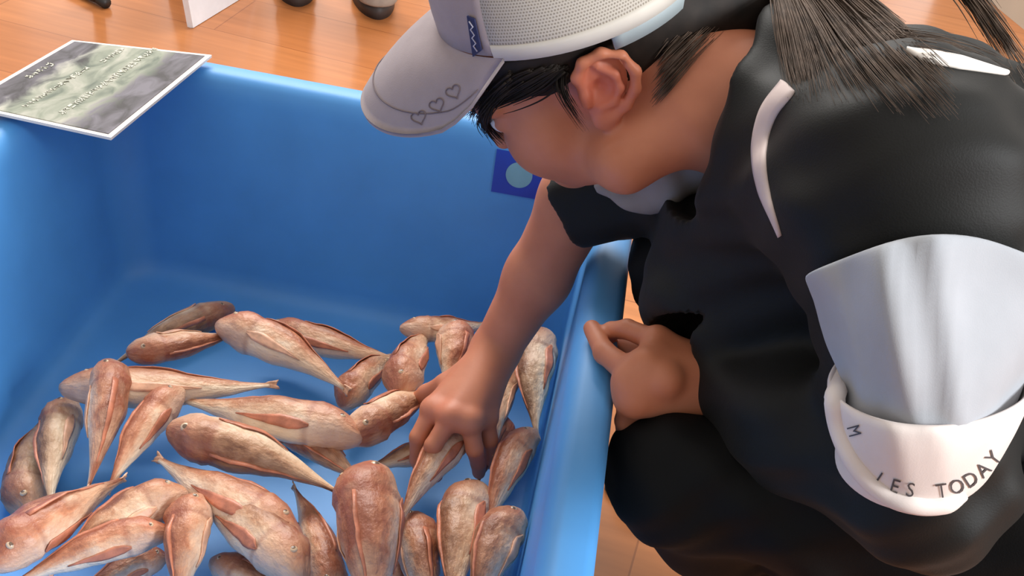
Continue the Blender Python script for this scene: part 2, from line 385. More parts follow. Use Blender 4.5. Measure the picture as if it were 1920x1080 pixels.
# ------------------------------------------------------------------ fish
TT = np.array([0, .02, .05, .10, .17, .26, .36, .48, .60, .72, .82, .90, .96, 1.0])
RR = np.array([.22, .44, .60, .78, .93, 1., 1.0, .92, .75, .53, .34, .21, .14, .12])
def make_fish(label, h, t, w, zh, zt, roll, bend, tone, pect='both'):
    """h, t: snout and tail; w: breadth in pixels; zh, zt: lift over the tub floor; roll: side the back is turned to + degrees from upright"""
    lr = random.Random(h[0] * 7 + h[1] * 13); ph = [lr.uniform(0, 6.28) for _ in range(3)]
    ang = math.radians(float(roll[1:])); scr = {'d': (0, 1), 'u': (0, -1), 'l': (-1, 0), 'r': (1, 0)}[roll[0]]
    za = ZF + .022; half = .5 * w / FPX * depth(pz((h[0] + t[0]) / 2, (h[1] + t[1]) / 2, za))
    lat = half * (1 - .22 * abs(math.sin(ang))); dv = half
    vr = math.hypot(dv * math.cos(ang), lat * math.sin(ang))
    H = pz(h[0], h[1], ZF + vr * .86 + zh); T = pz(t[0], t[1], ZF + vr * .45 + zt)
    ax = T - H; L = np.linalg.norm(ax); ax /= L
    s = nrm(np.cross(ax, [0, 0, 1.]))
    if np.dot((RW.T @ s)[:2], scr) < 0: s = -s
    mid = (H + T) / 2; bw = bend / FPX * depth(mid)
    zs = vr * .35
    nT, nS = 30, 20
    ts = np.interp(np.linspace(0, 1, nT), [0, .25, 1], [0, .14, 1])
    cen = np.array([H + ax * L * u + s * bw * 4 * u * (1 - u) + np.array([0, 0, 1]) * zs * 4 * u * (1 - u) * .6 for u in ts])
    tan = np.gradient(cen, axis=0); tan /= np.linalg.norm(tan, axis=1)[:, None]
    frames = []
    for u, tg in zip(ts, tan):
        upv = nrm(np.array([0, 0, 1.]) - tg * tg[2]); sv = nrm(np.cross(tg, upv))
        if np.dot(sv, s) < 0: sv = -sv
        a2 = ang + math.radians(lr.uniform(-2, 2))
        D = math.cos(a2) * upv + math.sin(a2) * sv
        frames.append((D, nrm(np.cross(tg, D))))
    # the face of the flank turned up
    upside = 1 if frames[10][1][2] > 0 else -1
    def surf(u, th, k=1.0):
        i = min(int(np.searchsorted(ts, u)), nT - 1); j = max(i - 1, 0)
        f = 0 if i == j else (u - ts[j]) / (ts[i] - ts[j])
        c = cen[j] * (1 - f) + cen[i] * f; D = nrm(frames[j][0] * (1 - f) + frames[i][0] * f); S = nrm(frames[j][1] * (1 - f) + frames[i][1] * f)
        r = np.interp(u, TT, RR)
        sn, cs = math.sin(th), math.cos(th)
        top = 1.0 - .30 * max(0, 1 - u / .16) ** 1.5      # steep forehead
        bot = .92 - .12 * max(0, 1 - u / .2)
        dvr = dv * r * (top if sn > 0 else bot) * (1.05 if u > .8 else 1)
        latr = lat * r * (1.06 if u < .28 else 1.0) * (1 - .35 * max(0, (u - .6) / .4))
        sq = .92                                           # slightly boxy section
        cx, sx = math.copysign(abs(cs) ** sq, cs), math.copysign(abs(sn) ** sq, sn)
        lump = 1 + .035 * math.sin(u * 17 + th * 2 + ph[0]) + .03 * math.sin(u * 9 - th * 3 + ph[1]) + .022 * math.sin(u * 31 + th + ph[2])
        if u < .27: lump *= 1.03 + .03 * math.sin(u * 40 + th * 4 + ph[1])
        return c + k * lump * (latr * cx * S + dvr * sx * D) - D * dv * .10 * max(0, 1 - u / .15)
    rings, attr = [], []
    for u in ts:
        for kk in range(nS):
            th = 2 * math.pi * kk / nS; rings.append(surf(u, th)); attr.append((.5 + .5 * math.sin(th), u, tone))
    V = np.array(rings); F = grid_faces(nT, nS); F.append(tuple(range(nS))[::-1]); F.append(tuple(range((nT - 1) * nS, nT * nS)))
    root = empty('fish', cen[12] * [1, 1, 0] + [0, 0, cen[12][2] - vr], label, 'fish', 'pinkish fish heaped in the blue tub')
    mk('body', V, F, M['fish'], root, attr={'fc': np.array(attr), 'fl': np.array([(a[1] * 2.2, math.cos(2 * math.pi * (i % nS) / nS) * .5 + ph[0], math.sin(2 * math.pi * (i % nS) / nS) * .5 + ph[1]) for i, a in enumerate(attr)])})
    def sheet(name, pts, th, mat):                          # pts (n,m,3) -> thin closed fin
        n, m = pts.shape[:2]; du = np.gradient(pts, axis=0); dw = np.gradient(pts, axis=1)
        N = np.cross(du, dw); N /= np.linalg.norm(N, axis=2)[..., None] + 1e-9
        A = (pts + N * th).reshape(-1, 3); B = (pts - N * th).reshape(-1, 3)
        F = grid_faces(n, m, False) + [f[::-1] for f in grid_faces(n, m, False, n * m)]
        edge = [i * m for i in range(n)] + [(n - 1) * m + j for j in range(1, m)] + [i * m + m - 1 for i in range(n - 2, -1, -1)] + [j for j in range(m - 2, 0, -1)]
        for x, y in zip(edge, edge[1:] + edge[:1]): F.append((x, y, y + n * m, x + n * m))
        return mk(name, np.concatenate([A, B]), F, mat, root)
    # folded pectoral fin on the flank turned up
    for sd in ((upside,) if abs(math.degrees(ang)) > 25 else (1, -1)):
        base = 0 if sd > 0 else math.pi
        P = np.zeros((9, 5, 3))
        for i in range(9):
            x = i / 8; wd = .36 * math.sin(math.pi * (.06 + .92 * x ** .62))
            for j in range(5):
                th = -.22 + wd * (j / 4 - .5) * 2 * .72 - .10 * x
                th = th if sd > 0 else math.pi - th
                P[i, j] = surf(.265 + .40 * x, th, 1.0 + .03 * min(1, x * 3) + .05 * x + .02 * math.sin(j * 2.2))
        f = sheet('pectoral_fin', P, .0005, M['fin'] if lr.random() < .6 else M['fin_pale'])
    # low back fin folded down, and tail fin
    P = np.zeros((14, 3, 3))
    for i in range(14):
        x = i / 13; u = .30 + .55 * x; hh = .16 * math.sin(math.pi * (x * .9 + .08)) * (1 + .12 * math.sin(i * 2.5))
        for j in range(3):
            P[i, j] = surf(u, math.pi / 2 + upside * -.05 * j - .10 * j, .98 + hh * j / 2)
    sheet('dorsal_fin', P, .0005, M['fin'])
    P = np.zeros((7, 7, 3)); D, S = frames[-1]; tg = tan[-1]; tl = .07 * L
    for i in range(7):
        x = i / 6
        for j in range(7):
            y = j / 6 * 2 - 1
            P[i, j] = cen[-1] - tg * .004 + tg * tl * x * (1 - .22 * (1 - abs(y)) * x) + (D * .85 + S * upside * .25) * y * dv * (.13 + .13 * x) + S * .0012 * math.sin(j * 2.1 + i) + np.array([0, 0, -1]) * 0
    sheet('tail_fin', P, .0006, M['fin_pale'])
    # eye: pale ring and darker pupil
    for sd in ((upside,) if abs(math.degrees(ang)) > 35 else (1, -1)):
        th = .78; th = th if sd > 0 else math.pi - th
        c = surf(.125, th, .90); n = nrm(surf(.125, th, 1.2) - c); e1 = nrm(np.cross(n, tan[3])); e2 = np.cross(n, e1); r = dv * .17
        rings, mi = [], []
        for k in range(7):
            p = math.pi / 2 * k / 6
            for a in range(14): rings.append(c + n * r * .62 * math.sin(p) + r * max(.02, math.cos(p)) * (math.cos(a * math.pi / 7) * e1 + math.sin(a * math.pi / 7) * e2))
        F = grid_faces(7, 14); mi = [1 if i // 14 >= 4 else 0 for i in range(len(F))]; F.append(tuple(range(84, 98))); mi.append(1)
        mk('eye', rings, F, [M['fish_eye'], M['pupil']], root, midx=mi)
    return root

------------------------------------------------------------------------

Pull out every line in the material above where "pixels" occurs.

Continue the Blender Python script for this scene: part 2, from line 385. More parts follow. Use Blender 4.5. Measure the picture as if it were 1920x1080 pixels.
    """h, t: snout and tail; w: breadth in pixels; zh, zt: lift over the tub floor; roll: side the back is turned to + degrees from upright"""